Abstract

The northern Athabasca Oil Sands Deposit accumulated on sub-Cretaceous structure partially configured by multistage pre-Cretaceous salt dissolutions in Prairie Evaporite (Middle Devonian) substrate that continued concurrent with deposition of McMurray Formation (Aptian) strata. Dissolution fronts only 250 m below advanced along NW- and NE-oriented fracture–fault lineaments that coalesced into larger salt removal areas. This structural grain was transmitted to the overlying dissected Upper Devonian karst topography draped by lower McMurray braided rivers along a lattice-like channel network.

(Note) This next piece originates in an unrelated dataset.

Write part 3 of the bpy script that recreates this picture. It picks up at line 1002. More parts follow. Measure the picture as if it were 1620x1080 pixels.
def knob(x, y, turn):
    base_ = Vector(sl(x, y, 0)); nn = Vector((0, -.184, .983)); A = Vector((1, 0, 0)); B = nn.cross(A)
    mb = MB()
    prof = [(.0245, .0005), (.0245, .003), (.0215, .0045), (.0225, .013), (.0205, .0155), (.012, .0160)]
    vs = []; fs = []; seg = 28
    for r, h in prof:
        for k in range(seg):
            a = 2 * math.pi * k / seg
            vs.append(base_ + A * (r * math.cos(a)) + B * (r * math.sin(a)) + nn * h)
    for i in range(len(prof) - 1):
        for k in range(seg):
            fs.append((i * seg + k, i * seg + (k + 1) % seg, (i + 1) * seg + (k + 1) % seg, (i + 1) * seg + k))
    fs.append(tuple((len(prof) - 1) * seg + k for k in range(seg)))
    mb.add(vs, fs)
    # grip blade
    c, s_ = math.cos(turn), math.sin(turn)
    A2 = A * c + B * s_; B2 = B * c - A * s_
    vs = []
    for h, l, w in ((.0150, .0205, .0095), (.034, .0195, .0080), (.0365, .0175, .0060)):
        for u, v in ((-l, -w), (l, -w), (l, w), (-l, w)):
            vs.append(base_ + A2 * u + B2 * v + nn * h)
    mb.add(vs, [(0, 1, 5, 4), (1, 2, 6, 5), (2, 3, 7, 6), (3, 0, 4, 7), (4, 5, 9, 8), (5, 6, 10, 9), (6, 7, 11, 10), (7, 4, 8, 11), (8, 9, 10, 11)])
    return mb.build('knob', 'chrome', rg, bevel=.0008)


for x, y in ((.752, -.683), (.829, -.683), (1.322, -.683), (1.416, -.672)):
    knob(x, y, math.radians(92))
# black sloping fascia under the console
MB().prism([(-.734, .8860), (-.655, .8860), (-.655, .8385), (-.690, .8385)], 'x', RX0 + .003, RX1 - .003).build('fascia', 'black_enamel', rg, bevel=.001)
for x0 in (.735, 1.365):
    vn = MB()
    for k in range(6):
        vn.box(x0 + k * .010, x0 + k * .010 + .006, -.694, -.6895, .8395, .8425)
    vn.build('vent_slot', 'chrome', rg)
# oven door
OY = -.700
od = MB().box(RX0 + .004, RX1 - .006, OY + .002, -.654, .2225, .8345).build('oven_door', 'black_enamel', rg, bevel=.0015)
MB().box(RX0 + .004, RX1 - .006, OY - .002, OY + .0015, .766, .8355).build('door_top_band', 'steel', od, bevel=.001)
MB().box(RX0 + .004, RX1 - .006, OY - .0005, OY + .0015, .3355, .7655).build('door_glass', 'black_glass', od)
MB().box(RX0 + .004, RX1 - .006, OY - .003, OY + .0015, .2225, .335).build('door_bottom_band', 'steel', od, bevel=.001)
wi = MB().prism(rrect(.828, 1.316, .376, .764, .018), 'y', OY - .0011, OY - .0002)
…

The dominant NW structural grain continued during middle McMurray deposition, with fluvial-estuarine point bars aligned along subparallel tidal channels. Regional salt removal fronts concurrent with middle McMurray deposition migrated north of the Bitumount Trough, resulting in the 200 km2 central collapse. The northern Athabasca Deposit area was configured as a funnel-shaped lower estuary structure consisting of aligned Upper Devonian – lower McMurray fault block terraces that stepped down northward into the central collapse. Sinuous river channels of the upper estuary, constrained along stable substrate of the main paleovalley, flowed northward onto the unstable floor of this funnel-form lower estuary. The main paleovalley fairway branched into multiple tens of kilometres long subparallel fluvio-estuarine tidal channels aligned parallel to the NW structural grain. Sand transport fairways cascaded over the step-down terraces and permitted aggradations of overlying fluvio-tidal point bars to accumulate into giant commercially attractive sand complexes. The internal architecture of these tens of metres thick sand deposits included deposit-wide erosion surfaces resulting from cycles of collapse–subsidence, stabilized substrate and erosion, and renewed subsidence and aggradation.